Let $f:[0,1]^2\to\mathbb{R}$ be continuous and let $\delta>0$. Fix initial condition $\vec{x}_0=(x_{10},x_{20})\in [0,1]^2$; time $t$ takes values in $[0,\infty)$. Consider the following system of ODE: \begin{equation} \dot{x}_{\color{red}{1}t} = \begin{cases} \hfill -\delta \boldsymbol{1}_{(0,1]}(x_{\color{red}{1}t}),& \text{if } f(x_{\color{red}{1}t},x_{\color{blue}{2}t})\leq 0 \\ \hfill 0,& \text{if } x_{\color{red}{1}t}=1 \text{ and } f(1,x_{\color{blue}{2}t})\geq \delta \\ \hfill f(x_{\color{red}{1}t},x_{\color{blue}{2}t})-\delta ,& \text{otherwise}\\ \end{cases} \end{equation}
\begin{equation} \dot{x}_{\color{blue}{2}t}=\begin{cases} \hfill -\delta \boldsymbol{1}_{(0,1]}(x_{\color{blue}{2}t}),& \text{if } f(x_{\color{blue}{2}t},x_{\color{red}{1}t})\leq 0 \\ \hfill 0,& \text{if } x_{\color{blue}{2}t}=1 \text{ and } f(1,x_{\color{red}{1}t})\geq \delta \\ \hfill f(x_{\color{blue}{2}t},x_{\color{red}{1}t})-\delta ,& \text{otherwise}\\ \end{cases} \end{equation} Where $\boldsymbol{1}_{\cdot}(\cdot)$ denotes the indicator function. Can this be analytically solved?

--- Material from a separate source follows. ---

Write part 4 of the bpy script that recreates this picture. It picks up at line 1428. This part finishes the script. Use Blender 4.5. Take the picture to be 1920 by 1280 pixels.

The main source of weirdness for me is the fact that the above are piecewise functions. I understand that additional restrictions on $f$ might be needed; if so, please let me know, and I'll add the other assumptions I have in mind. (I chose to omit them for the moment in the interest of not obfuscating my question.)